• _Challenge_: Give the listing again character for character, but drop the images.

§

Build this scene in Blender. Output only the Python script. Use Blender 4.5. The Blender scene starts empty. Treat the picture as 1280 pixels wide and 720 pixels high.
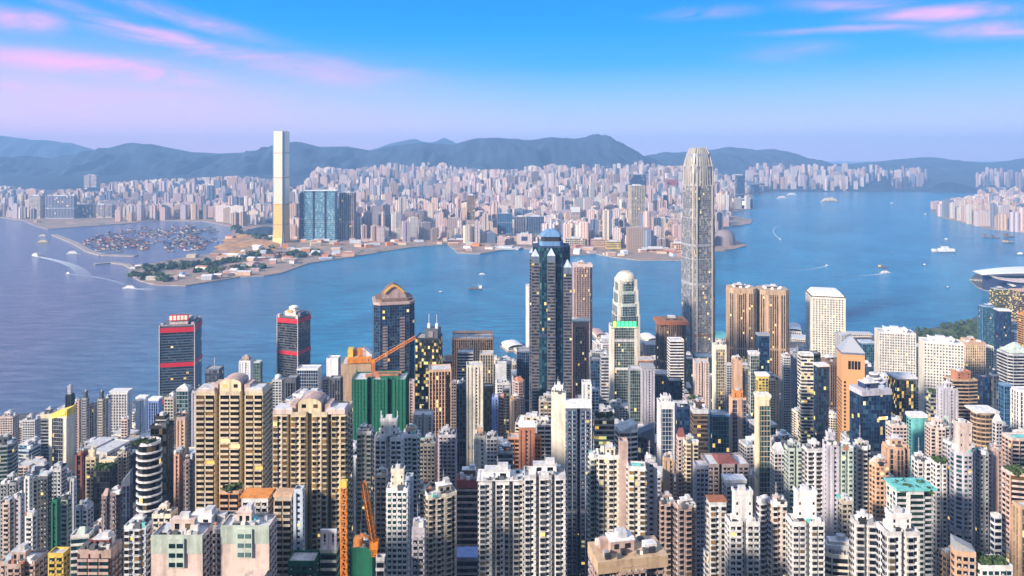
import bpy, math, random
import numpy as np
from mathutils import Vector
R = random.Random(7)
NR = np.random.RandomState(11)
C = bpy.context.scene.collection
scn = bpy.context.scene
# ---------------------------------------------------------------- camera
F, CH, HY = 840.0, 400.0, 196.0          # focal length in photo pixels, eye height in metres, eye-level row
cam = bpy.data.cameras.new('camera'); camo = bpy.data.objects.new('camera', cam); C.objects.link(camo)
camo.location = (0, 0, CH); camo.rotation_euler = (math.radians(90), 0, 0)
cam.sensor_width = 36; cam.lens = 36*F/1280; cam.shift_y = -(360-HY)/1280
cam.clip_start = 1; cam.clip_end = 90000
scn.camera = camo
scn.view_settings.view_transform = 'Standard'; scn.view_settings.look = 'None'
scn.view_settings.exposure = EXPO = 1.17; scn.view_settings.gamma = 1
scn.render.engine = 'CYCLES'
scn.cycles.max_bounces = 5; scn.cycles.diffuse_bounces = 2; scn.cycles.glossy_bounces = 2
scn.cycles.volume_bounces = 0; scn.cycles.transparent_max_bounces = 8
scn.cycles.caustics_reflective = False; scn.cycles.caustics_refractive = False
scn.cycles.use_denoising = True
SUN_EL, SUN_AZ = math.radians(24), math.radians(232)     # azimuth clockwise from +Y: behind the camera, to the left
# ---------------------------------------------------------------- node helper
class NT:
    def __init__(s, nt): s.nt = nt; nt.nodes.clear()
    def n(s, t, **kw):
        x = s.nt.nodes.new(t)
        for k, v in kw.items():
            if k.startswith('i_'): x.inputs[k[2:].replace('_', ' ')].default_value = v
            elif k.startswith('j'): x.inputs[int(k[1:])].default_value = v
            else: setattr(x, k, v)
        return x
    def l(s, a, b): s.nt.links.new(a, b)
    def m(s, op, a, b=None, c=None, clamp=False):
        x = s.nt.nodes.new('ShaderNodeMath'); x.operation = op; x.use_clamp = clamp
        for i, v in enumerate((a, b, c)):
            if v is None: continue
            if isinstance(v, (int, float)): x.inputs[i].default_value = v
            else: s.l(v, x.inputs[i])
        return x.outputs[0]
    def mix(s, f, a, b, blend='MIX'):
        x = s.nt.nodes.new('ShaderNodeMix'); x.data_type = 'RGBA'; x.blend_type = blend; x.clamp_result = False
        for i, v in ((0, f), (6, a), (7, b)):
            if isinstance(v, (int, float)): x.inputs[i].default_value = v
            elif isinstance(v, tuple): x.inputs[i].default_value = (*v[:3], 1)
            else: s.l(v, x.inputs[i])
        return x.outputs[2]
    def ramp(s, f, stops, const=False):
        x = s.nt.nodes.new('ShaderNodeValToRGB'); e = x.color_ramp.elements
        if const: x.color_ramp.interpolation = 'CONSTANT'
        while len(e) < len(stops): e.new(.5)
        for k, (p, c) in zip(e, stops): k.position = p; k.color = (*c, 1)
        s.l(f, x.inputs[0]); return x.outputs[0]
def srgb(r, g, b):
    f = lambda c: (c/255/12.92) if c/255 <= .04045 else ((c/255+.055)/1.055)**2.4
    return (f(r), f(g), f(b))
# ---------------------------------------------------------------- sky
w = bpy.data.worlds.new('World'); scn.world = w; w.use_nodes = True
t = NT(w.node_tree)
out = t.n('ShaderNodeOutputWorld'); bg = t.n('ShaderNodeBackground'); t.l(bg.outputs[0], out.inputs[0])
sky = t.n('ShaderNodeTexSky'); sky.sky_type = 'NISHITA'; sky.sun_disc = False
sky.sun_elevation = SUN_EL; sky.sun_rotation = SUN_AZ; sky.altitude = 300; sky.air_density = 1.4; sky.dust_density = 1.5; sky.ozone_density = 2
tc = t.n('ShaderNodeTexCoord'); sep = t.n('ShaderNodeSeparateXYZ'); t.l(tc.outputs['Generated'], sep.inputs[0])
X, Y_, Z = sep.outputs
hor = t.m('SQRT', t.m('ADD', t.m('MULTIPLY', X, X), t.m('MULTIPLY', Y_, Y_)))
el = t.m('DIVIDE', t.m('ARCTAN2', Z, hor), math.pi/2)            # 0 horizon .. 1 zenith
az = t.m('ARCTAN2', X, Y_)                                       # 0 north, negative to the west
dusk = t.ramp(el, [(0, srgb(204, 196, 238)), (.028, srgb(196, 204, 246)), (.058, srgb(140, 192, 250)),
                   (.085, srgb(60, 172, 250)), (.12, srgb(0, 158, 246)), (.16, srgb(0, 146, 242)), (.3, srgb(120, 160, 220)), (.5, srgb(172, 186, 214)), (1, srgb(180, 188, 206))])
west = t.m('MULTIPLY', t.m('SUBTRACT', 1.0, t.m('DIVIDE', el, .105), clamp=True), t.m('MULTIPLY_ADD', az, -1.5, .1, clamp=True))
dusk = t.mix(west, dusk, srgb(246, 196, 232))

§

• _Result of this task_:
Build this scene in Blender. Output only the Python script. Use Blender 4.5. The Blender scene starts empty. Treat the picture as 1280 pixels wide and 720 pixels high.
import bpy, math, random
import numpy as np
from mathutils import Vector
R = random.Random(7)
NR = np.random.RandomState(11)
C = bpy.context.scene.collection
scn = bpy.context.scene
# ---------------------------------------------------------------- camera
F, CH, HY = 840.0, 400.0, 196.0          # focal length in photo pixels, eye height in metres, eye-level row
cam = bpy.data.cameras.new('camera'); camo = bpy.data.objects.new('camera', cam); C.objects.link(camo)
camo.location = (0, 0, CH); camo.rotation_euler = (math.radians(90), 0, 0)
cam.sensor_width = 36; cam.lens = 36*F/1280; cam.shift_y = -(360-HY)/1280
cam.clip_start = 1; cam.clip_end = 90000
scn.camera = camo
scn.view_settings.view_transform = 'Standard'; scn.view_settings.look = 'None'
scn.view_settings.exposure = EXPO = 1.17; scn.view_settings.gamma = 1
scn.render.engine = 'CYCLES'
scn.cycles.max_bounces = 5; scn.cycles.diffuse_bounces = 2; scn.cycles.glossy_bounces = 2
scn.cycles.volume_bounces = 0; scn.cycles.transparent_max_bounces = 8
scn.cycles.caustics_reflective = False; scn.cycles.caustics_refractive = False
scn.cycles.use_denoising = True
SUN_EL, SUN_AZ = math.radians(24), math.radians(232)     # azimuth clockwise from +Y: behind the camera, to the left
# ---------------------------------------------------------------- node helper
class NT:
    def __init__(s, nt): s.nt = nt; nt.nodes.clear()
    def n(s, t, **kw):
        x = s.nt.nodes.new(t)
        for k, v in kw.items():
            if k.startswith('i_'): x.inputs[k[2:].replace('_', ' ')].default_value = v
            elif k.startswith('j'): x.inputs[int(k[1:])].default_value = v
            else: setattr(x, k, v)
        return x
    def l(s, a, b): s.nt.links.new(a, b)
    def m(s, op, a, b=None, c=None, clamp=False):
        x = s.nt.nodes.new('ShaderNodeMath'); x.operation = op; x.use_clamp = clamp
        for i, v in enumerate((a, b, c)):
            if v is None: continue
            if isinstance(v, (int, float)): x.inputs[i].default_value = v
            else: s.l(v, x.inputs[i])
        return x.outputs[0]
    def mix(s, f, a, b, blend='MIX'):
        x = s.nt.nodes.new('ShaderNodeMix'); x.data_type = 'RGBA'; x.blend_type = blend; x.clamp_result = False
        for i, v in ((0, f), (6, a), (7, b)):
            if isinstance(v, (int, float)): x.inputs[i].default_value = v
            elif isinstance(v, tuple): x.inputs[i].default_value = (*v[:3], 1)
            else: s.l(v, x.inputs[i])
        return x.outputs[2]
    def ramp(s, f, stops, const=False):
        x = s.nt.nodes.new('ShaderNodeValToRGB'); e = x.color_ramp.elements
        if const: x.color_ramp.interpolation = 'CONSTANT'
        while len(e) < len(stops): e.new(.5)
        for k, (p, c) in zip(e, stops): k.position = p; k.color = (*c, 1)
        s.l(f, x.inputs[0]); return x.outputs[0]
def srgb(r, g, b):
    f = lambda c: (c/255/12.92) if c/255 <= .04045 else ((c/255+.055)/1.055)**2.4
    return (f(r), f(g), f(b))
# ---------------------------------------------------------------- sky
w = bpy.data.worlds.new('World'); scn.world = w; w.use_nodes = True
t = NT(w.node_tree)
out = t.n('ShaderNodeOutputWorld'); bg = t.n('ShaderNodeBackground'); t.l(bg.outputs[0], out.inputs[0])
sky = t.n('ShaderNodeTexSky'); sky.sky_type = 'NISHITA'; sky.sun_disc = False
sky.sun_elevation = SUN_EL; sky.sun_rotation = SUN_AZ; sky.altitude = 300; sky.air_density = 1.4; sky.dust_density = 1.5; sky.ozone_density = 2
tc = t.n('ShaderNodeTexCoord'); sep = t.n('ShaderNodeSeparateXYZ'); t.l(tc.outputs['Generated'], sep.inputs[0])
X, Y_, Z = sep.outputs
hor = t.m('SQRT', t.m('ADD', t.m('MULTIPLY', X, X), t.m('MULTIPLY', Y_, Y_)))
el = t.m('DIVIDE', t.m('ARCTAN2', Z, hor), math.pi/2)            # 0 horizon .. 1 zenith
az = t.m('ARCTAN2', X, Y_)                                       # 0 north, negative to the west
dusk = t.ramp(el, [(0, srgb(204, 196, 238)), (.028, srgb(196, 204, 246)), (.058, srgb(140, 192, 250)),
                   (.085, srgb(60, 172, 250)), (.12, srgb(0, 158, 246)), (.16, srgb(0, 146, 242)), (.3, srgb(120, 160, 220)), (.5, srgb(172, 186, 214)), (1, srgb(180, 188, 206))])
west = t.m('MULTIPLY', t.m('SUBTRACT', 1.0, t.m('DIVIDE', el, .105), clamp=True), t.m('MULTIPLY_ADD', az, -1.5, .1, clamp=True))
dusk = t.mix(west, dusk, srgb(246, 196, 232))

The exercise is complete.